Jahrzehntelanger Dornröschenschlaf

Einmal in der Woche, so erinnern sich Nachbarn, ließ er den Motor laufen, aber gefahren ist Wilhelm W. mit seinem Lloyd 400 nie wieder. Vermutlich wusste der selbständige Schuhmachermeister nicht recht, wohin. Wenn Rainer Kaun-Mikolajewicz dem grünen Kombi heute die roten 07-Kennzeichen anlegt und ihn behutsam über die Hügel seiner Heimat lenkt, dann hustet er seine blauen Abgaswolken aus jenem Auspuff, den ihm die Lloyd-Werker vor 50 Jahren mit auf den Weg gaben. Vor allem erzählt der Lloyd 400 im erregten Sopran seines Motorlüfters, wie ernst es Carl F. W. Borgward nicht nur mit den Autos meinte, die seinen Namen im Rhombus trugen, sondern auch mit den Lloyd-Kleinwagen.

Sperrholz und Kunstleder

Ein Lloyd 400 kostete 1954 ziemlich genau halb so viel wie die reizende Isabella, aber er gab sich alle Mühe, ein anständiges Automobil zu sein und kein Behelf wie die vielen Rollermobile jener frühen Wirtschaftswundertage. Das war für Borgward, der mit seinen Kleinsten in jener Zeit bis zu 16 Millionen Mark pro Jahr verdiente, der Schlüssel zum ganz großen Erfolg, und er durfte sich von auto motor und sport-Tester Werner Oswald bestätigen lassen. "Die meisten Käufer so kleiner Wagen sind eher bereit, auf höhere Geschwindigkeiten zu verzichten, wollen aber ein Auto, das gut aussieht und sich äußerlich nicht zu sehr von einem größeren Automobil unterscheidet", schrieb Oswald nach längerer Fahrerprobung des Lloyd 400 Kombi im Frühjahr 1953. 

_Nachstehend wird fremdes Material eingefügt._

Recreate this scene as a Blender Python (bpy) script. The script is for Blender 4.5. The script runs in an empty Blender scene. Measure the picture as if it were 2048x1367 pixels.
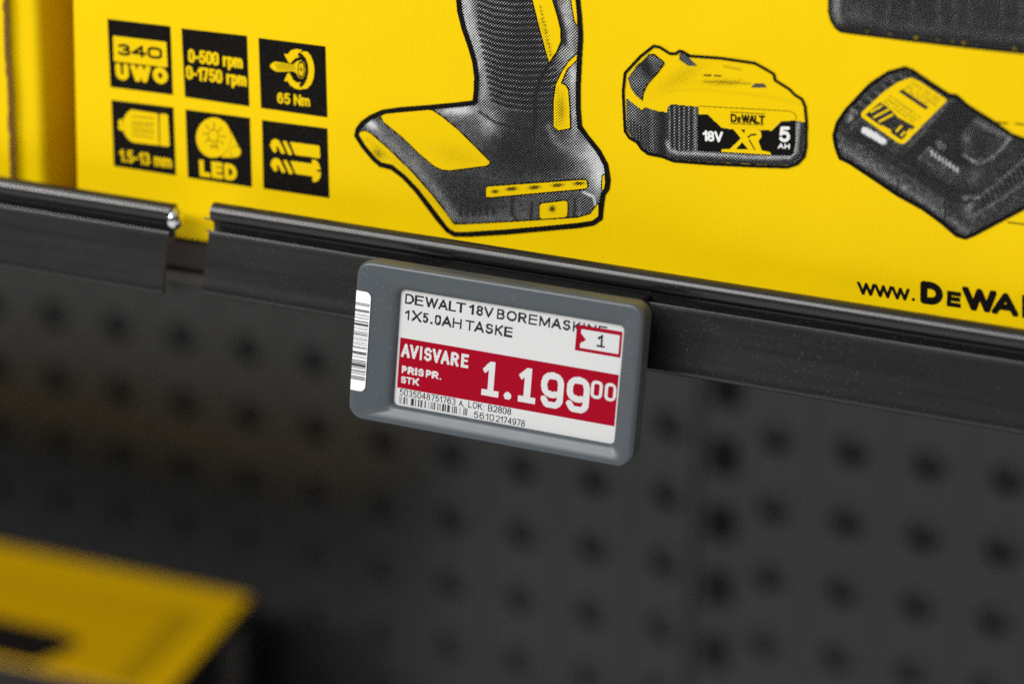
import bpy, math, random
import numpy as np
from mathutils import Vector, Matrix
random.seed(7); rng = np.random.default_rng(7)
SC = bpy.context.scene
COL = SC.collection

# ------------------------------------------------------------------ camera
cd = bpy.data.cameras.new('camera'); CAM = bpy.data.objects.new('camera', cd); COL.objects.link(CAM)
YAW, PITCH, ROLL = 0.379345, 0.408656, 0.011494
_f = Vector((-math.sin(YAW)*math.cos(PITCH), math.cos(YAW)*math.cos(PITCH), -math.sin(PITCH)))
_r = Vector((math.cos(YAW), math.sin(YAW), 0)); _u = _r.cross(_f)
_r2 = _r*math.cos(ROLL) + _u*math.sin(ROLL); _u2 = -_r*math.sin(ROLL) + _u*math.cos(ROLL)
m = Matrix((_r2, _u2, -_f)).transposed().to_4x4()
m.translation = Vector((0.361685, -0.600357, 0.202843))
CAM.matrix_world = m
cd.sensor_width = 36; cd.lens = 90.485
cd.clip_start = 0.02; cd.clip_end = 50
cd.dof.use_dof = True; cd.dof.focus_distance = 0.672; cd.dof.aperture_fstop = 5.3
cd.dof.aperture_blades = 9
SC.camera = CAM

# ------------------------------------------------------------------ light
W = bpy.data.worlds.new('World'); SC.world = W; W.use_nodes = True
# surroundings of the shop: pale floor below, dark aisle at eye level, pale ceiling above
_N = W.node_tree.nodes; _L = W.node_tree.links
_tc = _N.new('ShaderNodeTexCoord'); _sp = _N.new('ShaderNodeSeparateXYZ'); _L.new(_tc.outputs['Generated'], _sp.inputs[0])
_mr = _N.new('ShaderNodeMapRange'); _mr.inputs['From Min'].default_value = -1; _mr.inputs['From Max'].default_value = 1
_L.new(_sp.outputs[2], _mr.inputs[0])
_cr = _N.new('ShaderNodeValToRGB'); _L.new(_mr.outputs[0], _cr.inputs[0])
_e = _cr.color_ramp.elements
_e[0].position = 0; _e[0].color = (.86, .855, .84, 1); _e[1].position = 1; _e[1].color = (.42, .43, .44, 1)
for _p, _c in ((.38, (.82, .815, .80)), (.45, (.10, .10, .10)), (.54, (.07, .07, .072)), (.66, (.10, .10, .105)), (.80, (.36, .37, .38))):
    _q = _e.new(_p); _q.color = (*_c, 1)
_L.new(_cr.outputs[0], _N['Background'].inputs[0]); _N['Background'].inputs[1].default_value = 1.0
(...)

Wilhelm W. kann in seinem nilgrünen Lloyd 400 also nicht viel vermisst haben - auch deshalb, weil sein Lloyd 400 mit der Fahrgestellnummer 64 006 zu den ersten Exemplaren mit Ganzstahlkarosserie zählte. Noch als der Mann aus Bad Meinberg am 15. Oktober 1954 den Kaufvertrag unterzeichnete, bestanden Motorhaube, Dach und Heck aus Sperrholz, mit Filz gedämmt und einem genarbten Kunstleder namens Rulon überzogen. Und auch die blechernen Türen und Kotflügel gab es erst ab März 1953. Zuvor hatten Borgwards Schreiner und Stellmacher das gesamte Lloyd 400-Gehäuse aus Holz gezimmert, weil der Natur-Werkstoff billiger war als Stahl. Am Raumgefühl kann es jedenfalls nicht gelegen haben, dass Wilhelm W. so wenig fuhr: Selbst groß gewachsene Lloyd-Leute sitzen aufrecht hinter dem weißen Lenkrad des Lloyd 400, wenn die Sitzlehne auch unter ihren Schulterblättern endet.

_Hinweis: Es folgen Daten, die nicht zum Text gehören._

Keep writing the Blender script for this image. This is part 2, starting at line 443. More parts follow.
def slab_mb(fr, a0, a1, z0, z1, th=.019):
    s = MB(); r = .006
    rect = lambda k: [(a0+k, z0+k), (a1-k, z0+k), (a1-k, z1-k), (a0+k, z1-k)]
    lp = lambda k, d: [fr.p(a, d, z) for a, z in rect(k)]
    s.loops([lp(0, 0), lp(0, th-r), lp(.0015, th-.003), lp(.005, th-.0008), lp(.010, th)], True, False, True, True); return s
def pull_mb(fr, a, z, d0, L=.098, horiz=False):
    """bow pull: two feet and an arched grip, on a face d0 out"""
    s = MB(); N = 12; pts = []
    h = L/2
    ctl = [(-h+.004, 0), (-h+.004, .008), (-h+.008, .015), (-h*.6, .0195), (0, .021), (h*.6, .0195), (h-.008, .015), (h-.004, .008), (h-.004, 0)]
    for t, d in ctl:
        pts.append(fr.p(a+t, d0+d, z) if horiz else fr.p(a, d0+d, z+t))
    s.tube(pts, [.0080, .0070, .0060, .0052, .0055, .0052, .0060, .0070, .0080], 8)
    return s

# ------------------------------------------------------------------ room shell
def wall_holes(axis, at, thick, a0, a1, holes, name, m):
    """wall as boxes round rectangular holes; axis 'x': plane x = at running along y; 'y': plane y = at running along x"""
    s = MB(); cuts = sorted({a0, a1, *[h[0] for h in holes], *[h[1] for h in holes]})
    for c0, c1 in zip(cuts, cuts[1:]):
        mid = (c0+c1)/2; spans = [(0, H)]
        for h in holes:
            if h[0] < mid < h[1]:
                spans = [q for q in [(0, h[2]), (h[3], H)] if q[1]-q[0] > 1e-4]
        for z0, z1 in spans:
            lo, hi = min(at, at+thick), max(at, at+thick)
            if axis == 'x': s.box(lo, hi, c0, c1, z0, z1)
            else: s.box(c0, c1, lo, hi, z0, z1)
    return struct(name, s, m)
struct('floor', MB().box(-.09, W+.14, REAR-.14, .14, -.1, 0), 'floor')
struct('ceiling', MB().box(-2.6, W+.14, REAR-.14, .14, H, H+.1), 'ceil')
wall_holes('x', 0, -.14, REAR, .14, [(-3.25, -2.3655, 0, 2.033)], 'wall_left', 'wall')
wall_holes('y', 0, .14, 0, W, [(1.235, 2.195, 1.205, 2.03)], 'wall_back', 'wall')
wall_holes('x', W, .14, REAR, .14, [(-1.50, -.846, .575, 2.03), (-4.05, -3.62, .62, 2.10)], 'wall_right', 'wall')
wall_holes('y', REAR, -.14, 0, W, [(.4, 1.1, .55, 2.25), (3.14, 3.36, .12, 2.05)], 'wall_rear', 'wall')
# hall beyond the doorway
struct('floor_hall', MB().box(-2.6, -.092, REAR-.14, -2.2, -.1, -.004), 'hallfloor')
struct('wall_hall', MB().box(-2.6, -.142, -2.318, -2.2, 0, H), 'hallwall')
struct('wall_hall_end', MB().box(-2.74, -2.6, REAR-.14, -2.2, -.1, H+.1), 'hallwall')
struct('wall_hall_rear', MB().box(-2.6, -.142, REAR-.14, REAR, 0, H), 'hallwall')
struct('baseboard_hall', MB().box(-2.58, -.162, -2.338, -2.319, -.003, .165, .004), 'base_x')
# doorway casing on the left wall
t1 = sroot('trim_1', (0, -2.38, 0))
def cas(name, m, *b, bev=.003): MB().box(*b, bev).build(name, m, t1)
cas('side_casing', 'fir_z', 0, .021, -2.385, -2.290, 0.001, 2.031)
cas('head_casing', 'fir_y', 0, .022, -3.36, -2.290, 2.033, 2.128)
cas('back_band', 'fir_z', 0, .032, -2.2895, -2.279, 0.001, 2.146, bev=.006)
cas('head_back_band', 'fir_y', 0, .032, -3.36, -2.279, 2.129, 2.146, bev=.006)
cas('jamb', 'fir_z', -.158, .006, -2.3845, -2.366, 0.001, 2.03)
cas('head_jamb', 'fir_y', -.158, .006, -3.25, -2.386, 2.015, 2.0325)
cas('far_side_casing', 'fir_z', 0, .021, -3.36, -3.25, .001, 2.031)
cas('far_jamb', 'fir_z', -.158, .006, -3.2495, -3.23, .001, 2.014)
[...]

Von allem ein kleines bisschen

Die bauchige Lloyd 400-Karosserie gibt ihnen das Gefühl, nicht schlechter untergebracht zu sein als in einem gleich alten Käfer. Und die Schottenkaro-Sitzbezüge im Kunstlederrand berichten vom Stolz auf den ersten Wohlstand: Die Kargheit des Wir-hatten-ja-nichts muss im Blech-Kokon des Lloyd 400 schon eine leicht verblasste Erinnerung gewesen sein. Stattdessen bietet der Lloyd 400 bereits von allem ein kleines bisschen, fast genug, aber nie zu viel, doch immer appetitlich serviert und in einem Finish, das sich von einer Isabella nicht allzu weit entfernt. Als einer von wenigen Fronttrieblern seiner Zeit und mit nur 13 PS ist er so weit vom Grenzbereich schneller Kurven entfernt wie einst Carl F. W. Borgward vom Nichtrauchen. 

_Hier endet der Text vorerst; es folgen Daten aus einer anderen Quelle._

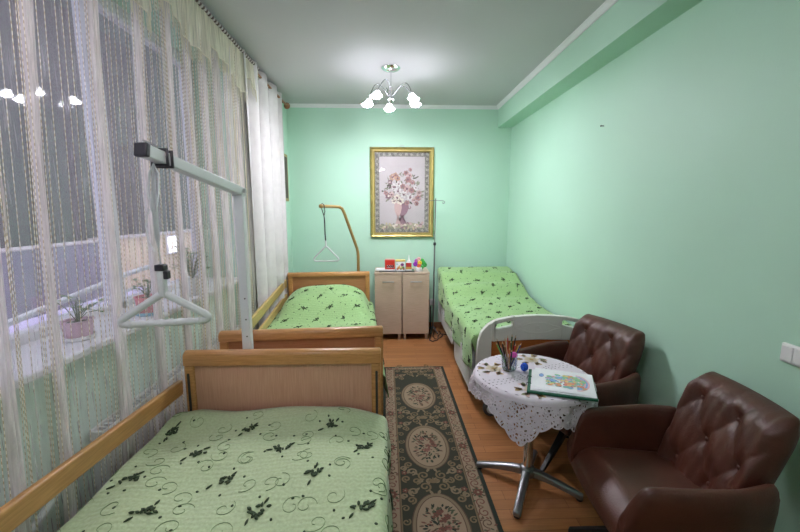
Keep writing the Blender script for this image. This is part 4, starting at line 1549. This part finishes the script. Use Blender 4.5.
# ============================================================ ROUND TABLE
TC = (.775, 1.90)
TH = .64
tb = thing('round_table', 'small round pedestal table with four-star metal foot under the lace cloth', 'table', (TC[0], TC[1], 0))
b = MB(); b.lathe([(.28, TH - .022), (.296, TH - .018), (.298, TH - .008), (.293, TH)], M['ash'], n=56); b.build('table_top', tb, smooth=40)
b = MB(); b.lathe([(.026, .09), (.026, TH - .03)], M['chrome'], n=24); b.build('column', tb, smooth=40)
b = MB(); b.lathe([(.12, TH - .034), (.12, TH - .024)], M['alu'], n=24); b.build('top_bracket', tb)
b = MB(); b.lathe([(.04, .055), (.045, .075), (.04, .10), (.028, .112)], M['alu'], n=24); b.build('hub', tb, smooth=50)
for k in range(4):
    a = radians(150) + k * pi / 2
    d = Vector((cos(a), sin(a), 0)); sd = Vector((-d.y, d.x, 0))
    secs = ((.02, .022, .058, .10), (.08, .021, .055, .093), (.16, .02, .042, .073), (.23, .02, .024, .052), (.272, .02, .012, .04), (.285, .014, .012, .034))
    vs = []
    for r, hw, z0, z1 in secs:
        c0 = d * r
        vs += [c0 - sd * hw + Vector((0, 0, z0)), c0 + sd * hw + Vector((0, 0, z0)), c0 + sd * hw * .95 + Vector((0, 0, z1 - .006)), c0 + sd * hw * .55 + Vector((0, 0, z1)), c0 - sd * hw * .55 + Vector((0, 0, z1)), c0 - sd * hw * .95 + Vector((0, 0, z1 - .006))]
    n = 6
    fs = [(i * n + j, i * n + (j + 1) % n, (i + 1) * n + (j + 1) % n, (i + 1) * n + j) for i in range(len(secs) - 1) for j in range(n)] + [tuple(range(n))[::-1], tuple(range(len(secs) * n - n, len(secs) * n))]
    b = MB(); b.add(vs, fs, M['alu']); lg = b.build('leg', tb, bevel=.003)
    b = MB(); b.lathe([(.015, 0), (.017, .004), (.015, .014)], M['black'], tuple(d * .268), 14); b.build('foot_glide', lg, smooth=40)

# lace cloth
ZT = TH + .004
RT = .304


def corner_drop(a):
    """how far the cloth hangs past the rim at angle a (0 = +x, away from the wall side is pi)"""
    d = .078
    for a0, amp, wd in ((radians(-121), .125, .28), (radians(-56), .085, .34), (radians(-160), -.02, .4), (radians(170), .02, .4), (radians(-20), .05, .4), (radians(90), -.02, 1.0)):
        q = (a - a0 + pi) % (2 * pi) - pi
        d += amp * exp(-(q / wd) ** 2)
    return max(.05, d)


def cloth_pt(a, l):
    """l: metres out from the centre along the cloth"""
    if l <= RT - .02:
        return Vector((l * cos(a), l * sin(a), ZT))
    t = l - (RT - .02)
    r0 = .022
    q = min(t / r0, pi / 2)
    d = max(0, t - r0 * pi / 2)
    fold = (.012 * sin(7 * a + .6) + .007 * sin(13 * a + 2)) * min(1, d / .05)
    r = RT - .02 + r0 * sin(q) + fold + .06 * d
    return Vector((r * cos(a), r * sin(a), ZT - r0 * (1 - cos(q)) - d))


tc_ = thing('tablecloth', 'white round lace-edged tablecloth with embroidered flowers on the small table', 'tablecloth', (TC[0], TC[1], 0))
b = MB()
NA = 160
vs = [Vector((0, 0, ZT))]
rad = [.06, .12, .18, .24, .27, .28, .29, .30, .31, .32]
for l in rad:
    vs += [cloth_pt(2 * pi * i / NA, l) for i in range(NA)]
fs = [(0, 1 + i, 1 + (i + 1) % NA) for i in range(NA)]
for q in range(len(rad) - 1):
    fs += [(1 + q * NA + i, 1 + q * NA + (i + 1) % NA, 1 + (q + 1) * NA + (i + 1) % NA, 1 + (q + 1) * NA + i) for i in range(NA)]
b.add(vs, fs, M['linen'])
DC = Draw(b, lambda u, v, e=0: cloth_pt(atan2(v, u), sqrt(u * u + v * v)) + Vector((0, 0, e)))
DC.lift = .0012
ec = {n: col('cloth ' + n, c) for n, c in dict(gold=(.5, .33, .12), olive=(.2, .2, .09), brown=(.28, .17, .1), cream=(.66, .55, .42), pink=(.7, .45, .4)).items()}
for a in (radians(70), radians(160), radians(-110), radians(-20)):
    x, y = .2 * cos(a), .2 * sin(a)
    for k in range(13):
        aa = 2 * pi * k / 13 + .3
        DC.leaf(x + .05 * cos(aa), y + .045 * sin(aa), aa + .9 * (1 if k % 2 else -1), .05, .024, (ec['olive'], ec['gold'], ec['brown'], ec['pink'])[k % 4], .0014)
    DC.flower(x, y, .045, ec['cream'], ec['gold'], 6, .0018)
# openwork bands: short dark gaps along crossing curves
for a in (radians(25), radians(115), radians(-65), radians(-155)):
    for off in (-.014, .0, .014):
        for k in range(11):
            l = .06 + .024 * k
            bend = off * (1 + k * .12) + .03 * sin(k * .5) * .4
            x, y = l * cos(a) - bend * sin(a), l * sin(a) + bend * cos(a)
            DC.leaf(x, y, a + (.2 if k % 2 else -.2), .013, .0045, M['linenhole'], .001, 4)
for k in range(34):
    a = 2 * pi * k / 34
    DC.leaf(.285 * cos(a), .285 * sin(a), a + pi / 2, .02, .005, M['linenhole'], .001, 4)
b.build('linen_centre', tc_, smooth=180)
b = MB()
NA2, NR = 360, 16


def lace_pt(i, j):
    a = 2 * pi * i
    dr = corner_drop(a)
    sca = .016 * abs(sin(a * 19)) ** .6
    return cloth_pt(a, .318 + (dr + sca) * j)


b.grid(lace_pt, NA2, NR, M['lace'], uvfn=lambda i, j: (i * 2.1, j * corner_drop(2 * pi * i)))
# crochet cords that bound the lace: an inner band and the scalloped hem with rosettes
b.tube([cloth_pt(2 * pi * i / 200, .322) for i in range(200)], .0022, M['linen'], 5, closed=True)
hem = [lace_pt(i / 400, 1) for i in range(400)]
b.tube(hem, .0024, M['linen'], 5, closed=True)
for k in range(38):
    i0 = (k + .5) / 38
    for j0, rr in ((.72, .014), (.3, .011)):
        dr = corner_drop(2 * pi * i0)
        if dr * j0 < .02:
            continue
        pts = []
        for t in range(14):
            aa = 2 * pi * t / 14
            pts.append(lace_pt((i0 + rr * cos(aa) / 2.2) % 1, min(1, j0 + rr * sin(aa) / dr)))
        b.tube(pts, .0028, M['linen'], 5, closed=True)
        b.ball(lace_pt(i0, j0), .006, M['linen'], 8, 5)
b.build('lace_border', tc_, smooth=60)

# things on the table
ZS = ZT + .0035
cupx, cupy = .668, 1.955
cp = thing('pencil_tumbler', 'clear plastic tumbler holding pencils on the lace tablecloth', 'cup', (cupx, cupy, ZS))
b = MB()
b.lathe([(.036, 0), (.037, .004), (.044, .082), (.0445, .084), (.042, .083), (.035, .006), (.001, .005)], M['glass'], n=28, cap=False)
for k in range(10):
    a = 2 * pi * k / 10
    b.bar((.0375 * cos(a), .0375 * sin(a), .008), (.0425 * cos(a + .15), .0425 * sin(a + .15), .07), .003, .004, M['glass'], (cos(a), sin(a), .1))
b.build('tumbler_wall', cp, smooth=40)
b = MB(); b.lathe([(.034, .001), (.034, .005)], M['glass'], n=28); b.build('tumbler_base', cp)
pcs = [('black', (.012, .012, .014), 4), ('red', (.5, .03, .02), 2), ('orange', (.65, .2, .04), 1), ('dark green', (.02, .12, .04), 1), ('light green', (.15, .45, .1), 1), ('navy blue', (.02, .03, .16), 1), ('brown', (.16, .07, .03), 2),
       ('yellow', (.7, .5, .08), 1), ('bare wood', (.55, .36, .18), 2), ('grey', (.25, .27, .3), 2), ('maroon', (.2, .02, .03), 1), ('silver', (.5, .52, .55), 1)]
ang = 0
rp_ = random.Random(5)
for nm, rgb, cnt in pcs:
    for k in range(cnt):
        ang += 2.4
        r0 = rp_.uniform(.002, .02); r1 = rp_.uniform(.02, .042)
        L = rp_.uniform(.13, .185)
        a1 = ang + rp_.uniform(-.5, .5)
        p0 = Vector((r0 * cos(ang), r0 * sin(ang), .007)); p1 = Vector((r1 * cos(a1) - .006, r1 * sin(a1), .09))
        d = (p1 - p0).normalized()
        e = p0 + d * L
        mb = MB()
        mb.tube([p0, e - d * .016], .0036, col('pencil ' + nm, rgb, .4), 6)
        mb.tube([e - d * .016, e - d * .004], [.0036, .0012], col('pencil sharpened wood', (.6, .4, .22)), 6)
        mb.tube([e - d * .004, e], [.0012, .0003], col('pencil ' + nm, rgb, .4), 6)
        o = mb.build('pencil')
        o.location = (cupx, cupy, ZS)
        tag(o, ('%s pencil standing in the clear tumbler' % nm) if cnt == 1 else ('one of the %s pencils standing in the clear tumbler' % nm), 'pencil', 'pencils in the tumbler' if cnt == 1 else '%s pencils in the tumbler' % nm)
b = MB(); b.ball((0, 0, .016), .02, col('pink plastic', (.75, .1, .5), .4), 14, 10, (1, .8, .8)); o = b.build('pencil_sharpener', smooth=180); o.location = (cupx + .012, cupy - .03, ZS + .076)
tag(o, 'bright pink rounded sharpener in the mouth of the tumbler', 'sharpener')
b = MB()
b.ball((0, 0, .022), .022, col('blue wool', (.02, .1, .6), .9, var=.4, vscale=120), 18, 12, (.95, .9, 1.05))
o = b.build('ball_of_yarn', smooth=180); o.location = (cupx + .074, cupy - .028, ZS)
tag(o, 'small bright blue fuzzy ball beside the pencil tumbler', 'ball')
# folder and coloured drawing
fo = thing('green_folder', 'dark green ring folder lying under the coloured drawing on the table', 'folder', (.868, 1.762, ZS), 0)
quad = [(-.205, -.085), (.085, -.185), (.20, .075), (-.10, .165)]
b = MB(); b.prism(quad, 0, .011, col('green card', (.01, .11, .06), .5)); b.build('folder_cover', fo, bevel=.002)
b = MB()
for t in (.3, .6):
    x, y = -.205 + .105 * t, -.085 + .25 * t
    b.tube([(x - .006, y, .004), (x - .004, y, .017), (x + .014, y - .005, .017), (x + .016, y - .005, .012)], .002, M['blackmetal'], 6)
b.build('binder_ring', fo, smooth=60)
b = MB(); b.prism([(x * .94 + .006, y * .94) for x, y in quad], .0112, .0135, M['paper']); b.build('inner_sheets', fo)
dw = thing('coloured_drawing', 'white sheet with a coloured-pencil drawing on the green folder', 'drawing', (.87, 1.765, ZS + .0145), 0)
b = MB()
q0, q1, q2, q3 = [Vector((x, y, 0)) for x, y in ((-.18, -.075), (.085, -.168), (.188, .066), (-.07, .158))]


def sheet(u, v, e=0):
    p = q0 * (1 - u) * (1 - v) + q1 * u * (1 - v) + q2 * u * v + q3 * (1 - u) * v
    return p + Vector((0, 0, .004 * sin(pi * u) + .022 * max(0, .3 - u) * max(0, v - .3) + e))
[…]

Der Lloyd 400 verzögert sogar schon mit Öldruckbremsen und hat eine richtige Heizung, und die Leichtigkeit seiner Schaltung nimmt noch heutigen Hobbyeinsteigern die Angst vor der fernen Welt des Doppelkuppelns. Wilhelm W. muss nicht nur gewissenhaft gewesen sein, sondern auch willensstark, um nicht doch den Koffer zu packen, sich das Ortsschild von Bad Meinberg im kleinen Rückspiegel zu betrachten und den Lüfter so lange heulen zu lassen, bis der Zweitakter salzige Meerluft durch seinen Luftfilter saugt. Rainer Kaun-Mikolajewicz, der die Verkaufsofferte des Lloyd 400 in einem Internet-Forum fand, hat Wilhelm W. nicht kennen gelernt. Als seine Kinder den Lloyd 400 verkauften, war er in ein Altersheim gezogen. Dort wollte er auf keinen Fall erfahren, wohin es das einzige Auto seines Lebens verschlagen würde.